**SHORT PROBLEM:** Include the line containing "random.seed(3)" and all lines before it, repeated exactly from the listing below, without pictures.

**PROVIDED DATA:**
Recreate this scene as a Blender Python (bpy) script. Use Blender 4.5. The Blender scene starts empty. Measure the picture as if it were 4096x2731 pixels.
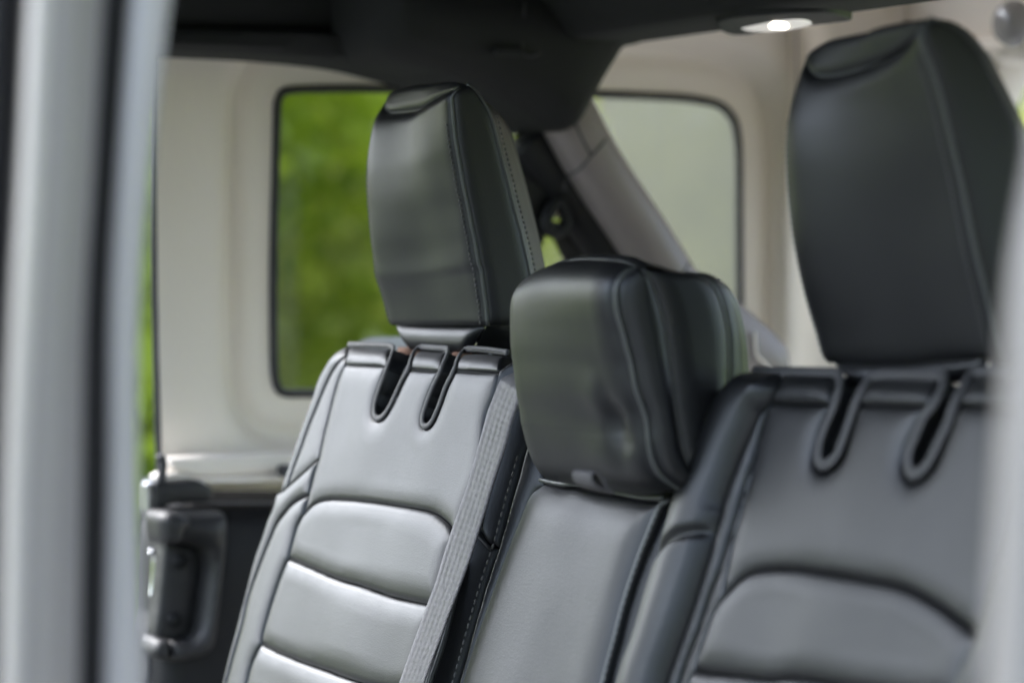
import bpy, bmesh, math, random
import numpy as np
from mathutils import Vector, Matrix, noise

scene = bpy.context.scene
COL = scene.collection
rng = np.random.default_rng(3)
random.seed(3)

# ------------------------------------------------------------------ camera
CAMZ = 1.40
PW = 4096.0
FPX = 100.0 / 36.0 * PW
YAW = math.atan(3476 / 6533.0)
PIT = math.atan(157 / 6533.0)
FWD = np.array([math.sin(YAW) * math.cos(PIT), math.cos(YAW) * math.cos(PIT), -math.sin(PIT)])
RGT = np.array([math.cos(YAW), -math.sin(YAW), 0.0])
UPV = np.cross(RGT, FWD)
CAM = np.array([0, 0, CAMZ])
cd = bpy.data.cameras.new('camera')
cam = bpy.data.objects.new('camera', cd)
COL.objects.link(cam)
cam.location = CAM
cam.rotation_mode = 'QUATERNION'
cam.rotation_quaternion = Vector(FWD).to_track_quat('-Z', 'Y')
cd.lens = 100.0
cd.sensor_width = 36.0
cd.clip_start = 0.05
cd.clip_end = 500
cd.dof.use_dof = True
cd.dof.focus_distance = 2.11
cd.dof.aperture_fstop = 4.1
scene.camera = cam

# ------------------------------------------------------------------ light
SUN_EL, SUN_AZ = math.radians(41), math.radians(333)
world = bpy.data.worlds.new('World')
scene.world = world
world.use_nodes = True
wn = world.node_tree
bg = wn.nodes['Background']
sky = wn.nodes.new('ShaderNodeTexSky')
sky.sky_type = 'NISHITA'
sky.sun_disc = False
sky.sun_elevation = SUN_EL
sky.sun_rotation = SUN_AZ
sky.air_density = 1.0
sky.dust_density = 3.0
sky.ozone_density = 3.0
hs = wn.nodes.new('ShaderNodeHueSaturation')      # thin overcast: a paler, greyer sky
hs.inputs['Saturation'].default_value = 0.5
tn = wn.nodes.new('ShaderNodeMix')
tn.data_type = 'RGBA'
tn.blend_type = 'MULTIPLY'
tn.inputs[0].default_value = 1.0
tn.inputs[7].default_value = (0.93, 0.975, 1.04, 1)
wn.links.new(sky.outputs[0], hs.inputs['Color'])
wn.links.new(hs.outputs[0], tn.inputs[6])
wn.links.new(tn.outputs[2], bg.inputs[0])
bg.inputs[1].default_value = 0.15
sd = bpy.data.lights.new('sun', 'SUN')
sd.energy = 0.8
sd.angle = math.radians(30)
sd.color = (1.0, 0.96, 0.9)
sun = bpy.data.objects.new('sun', sd)
COL.objects.link(sun)
sv = Vector((math.sin(SUN_AZ) * math.cos(SUN_EL), math.cos(SUN_AZ) * math.cos(SUN_EL), math.sin(SUN_EL)))
sun.rotation_mode = 'QUATERNION'
sun.rotation_quaternion = sv.to_track_quat('Z', 'Y')
scene.view_settings.view_transform = 'Standard'
scene.view_settings.look = 'None'
scene.view_settings.exposure = 2.38
scene.view_settings.gamma = 1.0


# ------------------------------------------------------------------ helpers
def ray(x, y):
    return FWD + RGT * (x - PW / 2) / FPX + UPV * (1365.5 - y) / FPX


def onplane(x, y, p, n):
    d = ray(x, y)
    return CAM + d * (np.dot(np.asarray(p, float) - CAM, n) / np.dot(d, n))


def atY(x, y, Y):
    return onplane(x, y, (0, Y, 0), np.array([0, 1.0, 0]))


def atX(x, y, X):
    return onplane(x, y, (X, 0, 0), np.array([1.0, 0, 0]))


def T(o, *pts):
    """measured points of an enlarged crop (2x) with its origin"""
    return [(o[0] + p[0] / 2, o[1] + p[1] / 2) for p in pts]


def TS(o, s, *pts):
    return [(o[0] + p[0] / s, o[1] + p[1] / s) for p in pts]


def spline(P, n=None, step=None):
    """Catmull-Rom through the points, evenly resampled"""
    P = np.asarray(P, float)
    if len(P) < 3:
        Q = P
    else:
        E = np.vstack([2 * P[0] - P[1], P, 2 * P[-1] - P[-2]])
        out = []
        for i in range(1, len(E) - 2):
            p0, p1, p2, p3 = E[i - 1], E[i], E[i + 1], E[i + 2]
            for t in np.linspace(0, 1, 8, endpoint=False):
                out.append(0.5 * ((2 * p1) + (p2 - p0) * t + (2 * p0 - 5 * p1 + 4 * p2 - p3) * t * t + (3 * p1 - p0 - 3 * p2 + p3) * t ** 3))
        out.append(E[-2])
        Q = np.array(out)
    L = np.concatenate([[0], np.cumsum(np.linalg.norm(np.diff(Q, axis=0), axis=1))])
    if n is None:
        n = max(2, int(L[-1] / step) + 1)
    s = np.linspace(0, L[-1], n)
    return np.stack([np.interp(s, L, Q[:, k]) for k in range(Q.shape[1])], 1)


def adopt(o, parent):
    """parent o while its mesh stays in world coordinates"""
    o.parent = parent
    w = np.zeros(3)
    p = parent
    if parent.parent is None:
        w = np.array(parent.location)
    o.matrix_parent_inverse = Matrix.Translation(Vector(-w))


def obj(name, me, mat, parent=None, smooth=True, **props):
    o = bpy.data.objects.new(name, me)
    COL.objects.link(o)
    if mat is not None:
        if isinstance(mat, (list, tuple)):
            for m in mat:
                me.materials.append(m)
        else:
            me.materials.append(mat)
    if smooth and len(me.polygons):
        me.polygons.foreach_set('use_smooth', [True] * len(me.polygons))
    if parent is not None:
        adopt(o, parent)
    for k, v in props.items():
        o[k] = v
    return o


def mesh(V, F):
    me = bpy.data.meshes.new('m')
    me.from_pydata([tuple(map(float, v)) for v in V], [], [tuple(map(int, f)) for f in F])
    me.update()
    return me


def thing(name, label, cat, loc=(0, 0, 0), group=None):
    o = bpy.data.objects.new(name, None)
    COL.objects.link(o)
    o.location = loc
    o.empty_display_size = 0.05
    o['label'] = label
    o['category'] = cat
    if group:
        o['group'] = group
    return o


def bevel(o, w=0.003, seg=3, angle=35):
    m = o.modifiers.new('bevel', 'BEVEL')
    m.width = w
    m.segments = seg
    m.limit_method = 'ANGLE'
    m.angle_limit = math.radians(angle)
    m.harden_normals = False
    return o


def box_mesh(c, s, R=None):
    V = []
    for i in (-1, 1):
        for j in (-1, 1):
            for k in (-1, 1):
                v = np.array([i * s[0] / 2, j * s[1] / 2, k * s[2] / 2])
                if R is not None:
                    v = R @ v
                V.append(np.asarray(c) + v)
    F = [(0, 1, 3, 2), (4, 6, 7, 5), (0, 4, 5, 1), (2, 3, 7, 6), (0, 2, 6, 4), (1, 5, 7, 3)]
    return mesh(V, F)


def box(name, c, s, mat, parent=None, bev=0.003, R=None, **kw):
    o = obj(name, box_mesh(c, s, R), mat, parent, smooth=False, **kw)
    if bev:
        bevel(o, bev)
    return o


def tube_geo(P, r, seg=8, flat=1.0, nrm=None, closed=False):
    P = np.asarray(P, float)
    n = len(P)
    V, F = [], []
    Tn = np.gradient(P, axis=0)
    Tn /= np.linalg.norm(Tn, axis=1)[:, None] + 1e-12
    ref = np.array([0.3, 0.2, 0.93]) if nrm is None else np.asarray(nrm, float)
    for i in range(n):
        a = np.cross(Tn[i], ref)
        a /= np.linalg.norm(a) + 1e-9
        b = np.cross(a, Tn[i])
        ri = r[i] if hasattr(r, '__len__') else r
        for k in range(seg):
            t = 2 * math.pi * k / seg
            V.append(P[i] + a * math.cos(t) * ri + b * math.sin(t) * ri * flat)
    for i in range(n - 1):
        for k in range(seg):
            F.append((i * seg + k, i * seg + (k + 1) % seg, (i + 1) * seg + (k + 1) % seg, (i + 1) * seg + k))
    F.append(tuple(range(seg))[::-1])
    F.append(tuple((n - 1) * seg + k for k in range(seg)))
    return V, F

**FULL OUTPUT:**
Recreate this scene as a Blender Python (bpy) script. Use Blender 4.5. The Blender scene starts empty. Measure the picture as if it were 4096x2731 pixels.
import bpy, bmesh, math, random
import numpy as np
from mathutils import Vector, Matrix, noise

scene = bpy.context.scene
COL = scene.collection
rng = np.random.default_rng(3)
random.seed(3)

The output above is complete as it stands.